Given instruction: Please write the listing below out again exactly, leaving every picture behind.

╭─ Recorded information

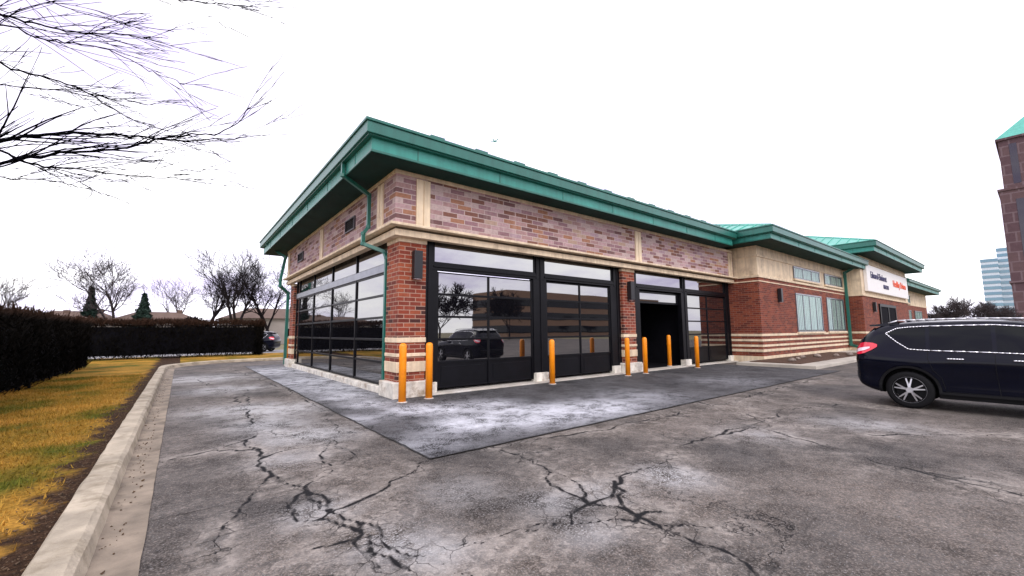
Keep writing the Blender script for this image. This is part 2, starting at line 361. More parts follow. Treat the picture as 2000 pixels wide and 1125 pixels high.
attr_sheet('asphalt_patch',np.arange(-1.6,.25,.08),np.arange(.39,14.5,.08),.015,'patch',const(9),patchsalt)
sm=MB()
for a,b in (((-1.6,-4.8),(15.3,-4.8)),((-1.6,-4.8),(-1.6,14.4))):
    pts=jag([a,b],3,.012)
    for p,q in zip(pts,pts[1:]):
        w=.012; dx,dy=q[0]-p[0],q[1]-p[1]; l=math.hypot(dx,dy)+1e-6; nx,ny=-dy/l*w,dx/l*w
        sm.poly([(p[0]-nx,p[1]-ny,.019),(q[0]-nx,q[1]-ny,.019),(q[0]+nx,q[1]+ny,.019),(p[0]+nx,p[1]+ny,.019)])
sm.build('pavement_seam','lineg')['kind']='structure'
path=[(-4.6,-30),(-4.6,-10),(-4.6,-5),(-4.6,0),(-4.6,5),(-4.6,10),(-4.6,13.5)]
arc=[(-.6-4*math.cos(R(t)),14.5+4*math.sin(R(t))) for t in range(0,91,9)]
path=path+arc+[(5,18.5),(30,18.5),(60,18.5)]
def dens(p,st=.3):
    o=[]
    for a,b in zip(p,p[1:]):
        n=max(1,int(math.dist(a,b)/st)) if math.dist(a,b)<14 else 30
        o+=[(a[0]+(b[0]-a[0])*k/n,a[1]+(b[1]-a[1])*k/n) for k in range(n)]
    return o+[p[-1]]
path=dens(path)
def sweep(path,prof,wob=0,seed=1):
    mb=MB(); r=random.Random(seed); n=len(prof)
    for i,p in enumerate(path):
        a=path[max(0,i-1)]; b=path[min(len(path)-1,i+1)]; dx,dy=b[0]-a[0],b[1]-a[1]; l=math.hypot(dx,dy)
        nx,ny=dy/l,-dx/l
        for (o,z) in prof:
            o2=o+r.uniform(-wob,wob); mb.v.append((p[0]+nx*o2,p[1]+ny*o2,z+r.uniform(-wob,wob)*.5))
    for i in range(len(path)-1):
        for j in range(n-1): k=i*n+j; mb.f.append((k,k+n,k+n+1,k+1))
    return mb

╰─

Written reply:
Keep writing the Blender script for this image. This is part 2, starting at line 361. More parts follow. Treat the picture as 2000 pixels wide and 1125 pixels high.
attr_sheet('asphalt_patch',np.arange(-1.6,.25,.08),np.arange(.39,14.5,.08),.015,'patch',const(9),patchsalt)
sm=MB()
for a,b in (((-1.6,-4.8),(15.3,-4.8)),((-1.6,-4.8),(-1.6,14.4))):
    pts=jag([a,b],3,.012)
    for p,q in zip(pts,pts[1:]):
        w=.012; dx,dy=q[0]-p[0],q[1]-p[1]; l=math.hypot(dx,dy)+1e-6; nx,ny=-dy/l*w,dx/l*w
        sm.poly([(p[0]-nx,p[1]-ny,.019),(q[0]-nx,q[1]-ny,.019),(q[0]+nx,q[1]+ny,.019),(p[0]+nx,p[1]+ny,.019)])
sm.build('pavement_seam','lineg')['kind']='structure'
path=[(-4.6,-30),(-4.6,-10),(-4.6,-5),(-4.6,0),(-4.6,5),(-4.6,10),(-4.6,13.5)]
arc=[(-.6-4*math.cos(R(t)),14.5+4*math.sin(R(t))) for t in range(0,91,9)]
path=path+arc+[(5,18.5),(30,18.5),(60,18.5)]
def dens(p,st=.3):
    o=[]
    for a,b in zip(p,p[1:]):
        n=max(1,int(math.dist(a,b)/st)) if math.dist(a,b)<14 else 30
        o+=[(a[0]+(b[0]-a[0])*k/n,a[1]+(b[1]-a[1])*k/n) for k in range(n)]
    return o+[p[-1]]
path=dens(path)
def sweep(path,prof,wob=0,seed=1):
    mb=MB(); r=random.Random(seed); n=len(prof)
    for i,p in enumerate(path):
        a=path[max(0,i-1)]; b=path[min(len(path)-1,i+1)]; dx,dy=b[0]-a[0],b[1]-a[1]; l=math.hypot(dx,dy)
        nx,ny=dy/l,-dx/l
        for (o,z) in prof:
            o2=o+r.uniform(-wob,wob); mb.v.append((p[0]+nx*o2,p[1]+ny*o2,z+r.uniform(-wob,wob)*.5))
    for i in range(len(path)-1):
        for j in range(n-1): k=i*n+j; mb.f.append((k,k+n,k+n+1,k+1))
    return mb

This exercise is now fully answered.